Monday, September 02, 2019

Municipal Court Revenues Down, Expenses Up


City Council's budget workshop on 8-27-19 had staff projecting a nearly $400,000 decline in Municipal Court revenues.  When asked why revenue had fallen the manager said the number of tickets written declined.  A second why question from Council got a deflection.

The Municipal Court manager was not the person to answer why the number of citations declined.  What manager fails to ask why when numbers differ from projections?  Staff frequently are unable or unwilling to answer the most basic questions from elected officials.

Curious as to the long term trend I pulled financial figures from the City's annual budget documents.  The numbers below are actual for 2012 to 2018, while 2019 takes the first ten months of the year and annualizes those numbers.  2020 is staff's projected budget.


Municipal Court revenues varied over the last seven years while expenses rose.  Assistant City Manager Michael Dane mentioned a reorganization that reduced court staff expenses but city numbers do not show an expense reduction for the year of Judge Gilbert's retirement or the upcoming budget year.
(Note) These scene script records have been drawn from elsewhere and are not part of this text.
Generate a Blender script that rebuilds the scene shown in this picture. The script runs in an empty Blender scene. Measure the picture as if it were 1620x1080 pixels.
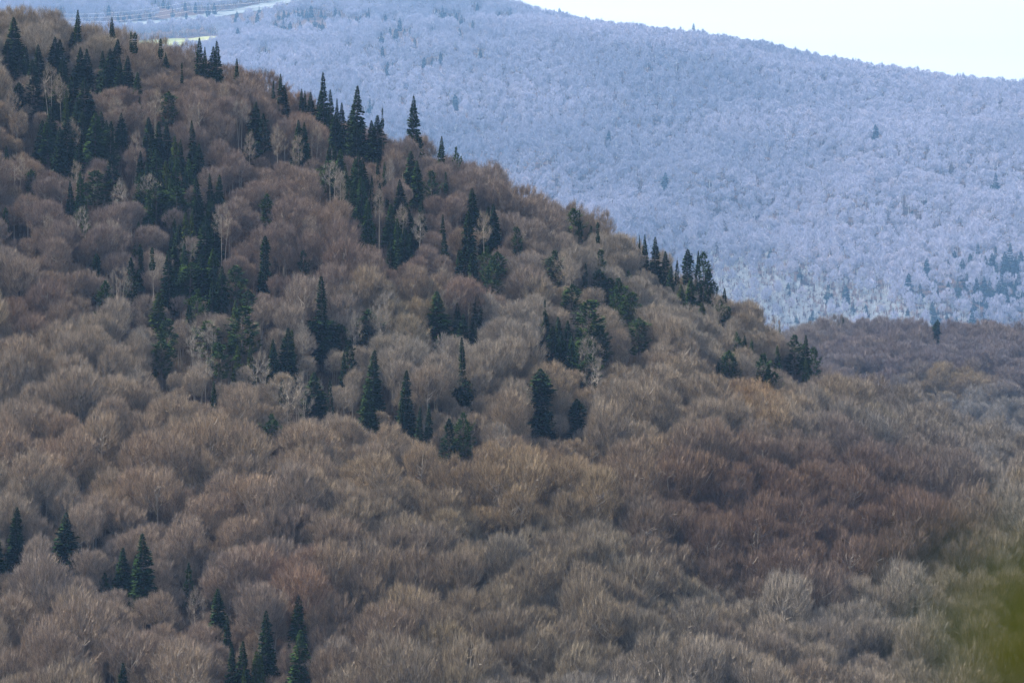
import bpy, math, random
import numpy as np
from mathutils import Vector

sc = bpy.context.scene
random.seed(11)
RNG = np.random.default_rng(7)

# ------------------------------------------------------------------ camera
F = 6400.0            # focal length in pixels of the 1620 px wide photograph
VH = 300.0            # picture row of the horizon
cam_d = bpy.data.cameras.new("camera")
cam = bpy.data.objects.new("camera", cam_d)
sc.collection.objects.link(cam)
PITCH = math.atan((540.0 - VH) / F)
cam.location = (0, 0, 0)
cam.rotation_euler = (math.pi / 2 - PITCH, 0, 0)
cam_d.sensor_width = 36.0
cam_d.lens = F / 1620.0 * 36.0
cam_d.clip_start = 0.1
cam_d.clip_end = 30000
cam_d.dof.use_dof = True
cam_d.dof.focus_distance = 800
cam_d.dof.aperture_fstop = 2.8
sc.camera = cam

# ------------------------------------------------------------------ light
SUN_EL, SUN_AZ = math.radians(47), math.radians(-60)   # azimuth clockwise from +Y
world = bpy.data.worlds.new("World")
sc.world = world
world.use_nodes = True
nt = world.node_tree
nt.nodes.clear()
sky = nt.nodes.new("ShaderNodeTexSky")
sky.sky_type = 'NISHITA'
sky.sun_disc = False
sky.sun_elevation = SUN_EL
sky.sun_rotation = SUN_AZ
sky.air_density = 0.6
sky.dust_density = 3.5
bg = nt.nodes.new("ShaderNodeBackground")
bg.inputs[1].default_value = 0.115
outw = nt.nodes.new("ShaderNodeOutputWorld")
tcw = nt.nodes.new("ShaderNodeTexCoord")
mpw = nt.nodes.new("ShaderNodeMapping"); mpw.inputs["Scale"].default_value = (1, 1, 14)
nzw = nt.nodes.new("ShaderNodeTexNoise"); nzw.inputs["Scale"].default_value = 3.0; nzw.inputs["Detail"].default_value = 5
crw = nt.nodes.new("ShaderNodeValToRGB")
crw.color_ramp.elements[0].position = .3; crw.color_ramp.elements[0].color = (4.8, 5.4, 5.5, 1)
crw.color_ramp.elements[1].position = .7; crw.color_ramp.elements[1].color = (5.8, 5.8, 5.8, 1)
mxw = nt.nodes.new("ShaderNodeMix"); mxw.data_type = 'RGBA'; mxw.inputs[0].default_value = .6
nt.links.new(tcw.outputs["Generated"], mpw.inputs[0]); nt.links.new(mpw.outputs[0], nzw.inputs["Vector"]); nt.links.new(nzw.outputs[0], crw.inputs[0])
nt.links.new(sky.outputs[0], mxw.inputs[6]); nt.links.new(crw.outputs[0], mxw.inputs[7])
sep = nt.nodes.new("ShaderNodeSeparateXYZ"); mrw = nt.nodes.new("ShaderNodeMapRange")
mrw.inputs[1].default_value = 0.0; mrw.inputs[2].default_value = .35; mrw.inputs[3].default_value = .88; mrw.inputs[4].default_value = .15
nt.links.new(tcw.outputs["Generated"], sep.inputs[0]); nt.links.new(sep.outputs[2], mrw.inputs[0]); nt.links.new(mrw.outputs[0], mxw.inputs[0])
nt.links.new(mxw.outputs[2], bg.inputs[0])
nt.links.new(bg.outputs[0], outw.inputs[0])

sun_d = bpy.data.lights.new("sun", 'SUN')
sun_d.energy = 5.0
sun_d.angle = math.radians(0.6)
sun_d.color = (1.0, 0.90, 0.76)
sun = bpy.data.objects.new("sun", sun_d)
sc.collection.objects.link(sun)
sdir = Vector((math.sin(SUN_AZ) * math.cos(SUN_EL), math.cos(SUN_AZ) * math.cos(SUN_EL), math.sin(SUN_EL)))
sun.rotation_euler = sdir.to_track_quat('Z', 'Y').to_euler()

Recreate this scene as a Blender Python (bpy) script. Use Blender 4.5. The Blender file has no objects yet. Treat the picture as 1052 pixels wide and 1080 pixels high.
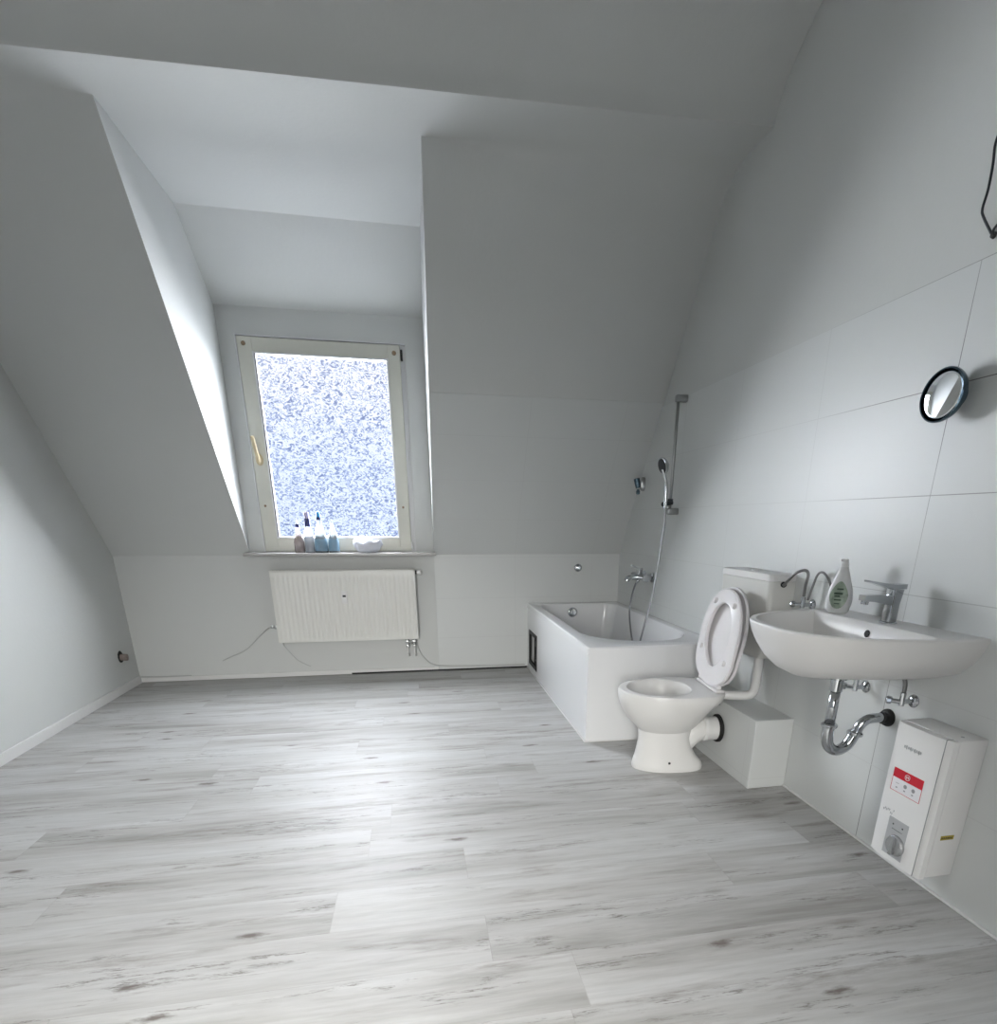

Judge Gilbert, now President and Consulting General Manager for Ener-Tel, retired from City employment after 44 years.  The Judge's reorganization got him full retirement benefits from the city, the top job as a major local employer that does significant business with the city and a $60,000 a year consulting gig with his former employer.  That doesn't count the Judge's spice business or his small court fill-in gigs at nearby towns.   Often employees suffer financially in a "reorg."  Not Judge Gilbert.  City Council approved the Judge's consulting agreement in March under the consent agenda.

I trust the revenue and expense numbers for each year until 2020 projected.  Finance staff like to under-estimate revenue and over-estimate expenses, sometimes called a budget cushion or sandbagging.  Time will reveal the accuracy of staff's predictions.